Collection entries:
# # #

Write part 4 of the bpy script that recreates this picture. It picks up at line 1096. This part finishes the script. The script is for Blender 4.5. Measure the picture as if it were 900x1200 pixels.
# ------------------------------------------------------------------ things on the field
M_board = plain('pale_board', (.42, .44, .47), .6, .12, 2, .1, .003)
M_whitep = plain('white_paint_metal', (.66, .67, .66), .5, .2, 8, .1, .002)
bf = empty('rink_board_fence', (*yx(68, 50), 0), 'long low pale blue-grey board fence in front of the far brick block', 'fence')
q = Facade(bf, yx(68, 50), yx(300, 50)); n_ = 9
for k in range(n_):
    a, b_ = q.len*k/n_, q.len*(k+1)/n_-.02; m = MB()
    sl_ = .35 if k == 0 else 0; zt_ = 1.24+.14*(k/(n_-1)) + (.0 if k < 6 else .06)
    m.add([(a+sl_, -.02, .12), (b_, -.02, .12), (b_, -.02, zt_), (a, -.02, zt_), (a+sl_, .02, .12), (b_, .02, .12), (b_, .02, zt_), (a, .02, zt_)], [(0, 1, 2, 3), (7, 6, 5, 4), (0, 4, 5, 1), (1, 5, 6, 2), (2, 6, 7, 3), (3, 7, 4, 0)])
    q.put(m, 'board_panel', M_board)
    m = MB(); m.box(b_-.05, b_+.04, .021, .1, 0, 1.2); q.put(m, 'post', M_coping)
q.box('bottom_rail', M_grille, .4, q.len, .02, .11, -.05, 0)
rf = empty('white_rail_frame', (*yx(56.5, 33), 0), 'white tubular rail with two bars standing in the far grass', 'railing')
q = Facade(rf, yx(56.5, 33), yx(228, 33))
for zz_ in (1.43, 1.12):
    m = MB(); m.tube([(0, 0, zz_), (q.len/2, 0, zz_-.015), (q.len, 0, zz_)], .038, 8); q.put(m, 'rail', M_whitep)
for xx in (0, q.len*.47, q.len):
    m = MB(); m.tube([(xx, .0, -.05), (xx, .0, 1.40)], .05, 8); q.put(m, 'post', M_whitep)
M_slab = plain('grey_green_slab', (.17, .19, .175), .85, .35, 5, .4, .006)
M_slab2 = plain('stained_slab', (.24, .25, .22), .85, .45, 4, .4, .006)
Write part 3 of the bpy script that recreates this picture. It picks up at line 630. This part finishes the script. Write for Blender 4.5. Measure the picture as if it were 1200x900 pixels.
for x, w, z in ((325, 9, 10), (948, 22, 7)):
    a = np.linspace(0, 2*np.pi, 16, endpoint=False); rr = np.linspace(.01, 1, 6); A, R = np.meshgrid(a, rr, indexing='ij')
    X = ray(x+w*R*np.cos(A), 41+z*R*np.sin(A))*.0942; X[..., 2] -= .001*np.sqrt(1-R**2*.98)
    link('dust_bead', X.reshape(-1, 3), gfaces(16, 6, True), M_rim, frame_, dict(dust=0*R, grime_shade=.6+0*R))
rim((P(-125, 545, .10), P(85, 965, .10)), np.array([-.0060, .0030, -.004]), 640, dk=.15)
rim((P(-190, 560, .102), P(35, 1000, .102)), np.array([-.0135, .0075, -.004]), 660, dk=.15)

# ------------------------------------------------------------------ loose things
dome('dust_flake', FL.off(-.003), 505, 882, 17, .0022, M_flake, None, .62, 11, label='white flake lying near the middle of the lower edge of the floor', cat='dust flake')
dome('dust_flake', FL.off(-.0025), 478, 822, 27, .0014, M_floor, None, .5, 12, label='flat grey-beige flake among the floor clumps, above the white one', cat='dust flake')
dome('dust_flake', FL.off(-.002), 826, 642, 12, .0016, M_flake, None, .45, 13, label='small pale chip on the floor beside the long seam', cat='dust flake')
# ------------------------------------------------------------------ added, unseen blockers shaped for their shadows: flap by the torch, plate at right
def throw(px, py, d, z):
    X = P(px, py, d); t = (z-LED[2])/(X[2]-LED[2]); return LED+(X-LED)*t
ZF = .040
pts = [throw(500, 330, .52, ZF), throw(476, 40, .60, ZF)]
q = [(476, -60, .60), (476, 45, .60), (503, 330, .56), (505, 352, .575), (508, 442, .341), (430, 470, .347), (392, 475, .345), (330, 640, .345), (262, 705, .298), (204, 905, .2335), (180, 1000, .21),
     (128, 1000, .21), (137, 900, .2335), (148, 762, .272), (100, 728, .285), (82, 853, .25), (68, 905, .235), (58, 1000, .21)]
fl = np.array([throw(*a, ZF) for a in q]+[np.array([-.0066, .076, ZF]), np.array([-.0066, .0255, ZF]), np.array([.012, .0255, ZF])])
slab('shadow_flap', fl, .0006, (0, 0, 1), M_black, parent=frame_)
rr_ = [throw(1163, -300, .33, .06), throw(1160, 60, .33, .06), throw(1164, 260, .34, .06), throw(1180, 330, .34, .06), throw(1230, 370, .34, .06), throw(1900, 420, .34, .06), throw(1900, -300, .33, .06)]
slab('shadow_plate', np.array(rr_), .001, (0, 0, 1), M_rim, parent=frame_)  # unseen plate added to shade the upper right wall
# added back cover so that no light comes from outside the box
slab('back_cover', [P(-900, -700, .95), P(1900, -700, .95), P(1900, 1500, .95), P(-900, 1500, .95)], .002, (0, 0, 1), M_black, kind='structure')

# # #

= PROBLEM DESCRIPTION =
The records above should be repeated in full, exactly as given.

= RESPONSE TO THIS TASK =
Write part 4 of the bpy script that recreates this picture. It picks up at line 1096. This part finishes the script. The script is for Blender 4.5. Measure the picture as if it were 900x1200 pixels.
# ------------------------------------------------------------------ things on the field
M_board = plain('pale_board', (.42, .44, .47), .6, .12, 2, .1, .003)
M_whitep = plain('white_paint_metal', (.66, .67, .66), .5, .2, 8, .1, .002)
bf = empty('rink_board_fence', (*yx(68, 50), 0), 'long low pale blue-grey board fence in front of the far brick block', 'fence')
q = Facade(bf, yx(68, 50), yx(300, 50)); n_ = 9
for k in range(n_):
    a, b_ = q.len*k/n_, q.len*(k+1)/n_-.02; m = MB()
    sl_ = .35 if k == 0 else 0; zt_ = 1.24+.14*(k/(n_-1)) + (.0 if k < 6 else .06)
    m.add([(a+sl_, -.02, .12), (b_, -.02, .12), (b_, -.02, zt_), (a, -.02, zt_), (a+sl_, .02, .12), (b_, .02, .12), (b_, .02, zt_), (a, .02, zt_)], [(0, 1, 2, 3), (7, 6, 5, 4), (0, 4, 5, 1), (1, 5, 6, 2), (2, 6, 7, 3), (3, 7, 4, 0)])
    q.put(m, 'board_panel', M_board)
    m = MB(); m.box(b_-.05, b_+.04, .021, .1, 0, 1.2); q.put(m, 'post', M_coping)
q.box('bottom_rail', M_grille, .4, q.len, .02, .11, -.05, 0)
rf = empty('white_rail_frame', (*yx(56.5, 33), 0), 'white tubular rail with two bars standing in the far grass', 'railing')
q = Facade(rf, yx(56.5, 33), yx(228, 33))
for zz_ in (1.43, 1.12):
    m = MB(); m.tube([(0, 0, zz_), (q.len/2, 0, zz_-.015), (q.len, 0, zz_)], .038, 8); q.put(m, 'rail', M_whitep)
for xx in (0, q.len*.47, q.len):
    m = MB(); m.tube([(xx, .0, -.05), (xx, .0, 1.40)], .05, 8); q.put(m, 'post', M_whitep)
M_slab = plain('grey_green_slab', (.17, .19, .175), .85, .35, 5, .4, .006)
M_slab2 = plain('stained_slab', (.24, .25, .22), .85, .45, 4, .4, .006)
Write part 3 of the bpy script that recreates this picture. It picks up at line 630. This part finishes the script. Write for Blender 4.5. Measure the picture as if it were 1200x900 pixels.
for x, w, z in ((325, 9, 10), (948, 22, 7)):
    a = np.linspace(0, 2*np.pi, 16, endpoint=False); rr = np.linspace(.01, 1, 6); A, R = np.meshgrid(a, rr, indexing='ij')
    X = ray(x+w*R*np.cos(A), 41+z*R*np.sin(A))*.0942; X[..., 2] -= .001*np.sqrt(1-R**2*.98)
    link('dust_bead', X.reshape(-1, 3), gfaces(16, 6, True), M_rim, frame_, dict(dust=0*R, grime_shade=.6+0*R))
rim((P(-125, 545, .10), P(85, 965, .10)), np.array([-.0060, .0030, -.004]), 640, dk=.15)
rim((P(-190, 560, .102), P(35, 1000, .102)), np.array([-.0135, .0075, -.004]), 660, dk=.15)

# ------------------------------------------------------------------ loose things
dome('dust_flake', FL.off(-.003), 505, 882, 17, .0022, M_flake, None, .62, 11, label='white flake lying near the middle of the lower edge of the floor', cat='dust flake')
dome('dust_flake', FL.off(-.0025), 478, 822, 27, .0014, M_floor, None, .5, 12, label='flat grey-beige flake among the floor clumps, above the white one', cat='dust flake')
dome('dust_flake', FL.off(-.002), 826, 642, 12, .0016, M_flake, None, .45, 13, label='small pale chip on the floor beside the long seam', cat='dust flake')
# ------------------------------------------------------------------ added, unseen blockers shaped for their shadows: flap by the torch, plate at right
def throw(px, py, d, z):
    X = P(px, py, d); t = (z-LED[2])/(X[2]-LED[2]); return LED+(X-LED)*t
ZF = .040
pts = [throw(500, 330, .52, ZF), throw(476, 40, .60, ZF)]
q = [(476, -60, .60), (476, 45, .60), (503, 330, .56), (505, 352, .575), (508, 442, .341), (430, 470, .347), (392, 475, .345), (330, 640, .345), (262, 705, .298), (204, 905, .2335), (180, 1000, .21),
     (128, 1000, .21), (137, 900, .2335), (148, 762, .272), (100, 728, .285), (82, 853, .25), (68, 905, .235), (58, 1000, .21)]
fl = np.array([throw(*a, ZF) for a in q]+[np.array([-.0066, .076, ZF]), np.array([-.0066, .0255, ZF]), np.array([.012, .0255, ZF])])
slab('shadow_flap', fl, .0006, (0, 0, 1), M_black, parent=frame_)
rr_ = [throw(1163, -300, .33, .06), throw(1160, 60, .33, .06), throw(1164, 260, .34, .06), throw(1180, 330, .34, .06), throw(1230, 370, .34, .06), throw(1900, 420, .34, .06), throw(1900, -300, .33, .06)]
slab('shadow_plate', np.array(rr_), .001, (0, 0, 1), M_rim, parent=frame_)  # unseen plate added to shade the upper right wall
# added back cover so that no light comes from outside the box
slab('back_cover', [P(-900, -700, .95), P(1900, -700, .95), P(1900, 1500, .95), P(-900, 1500, .95)], .002, (0, 0, 1), M_black, kind='structure')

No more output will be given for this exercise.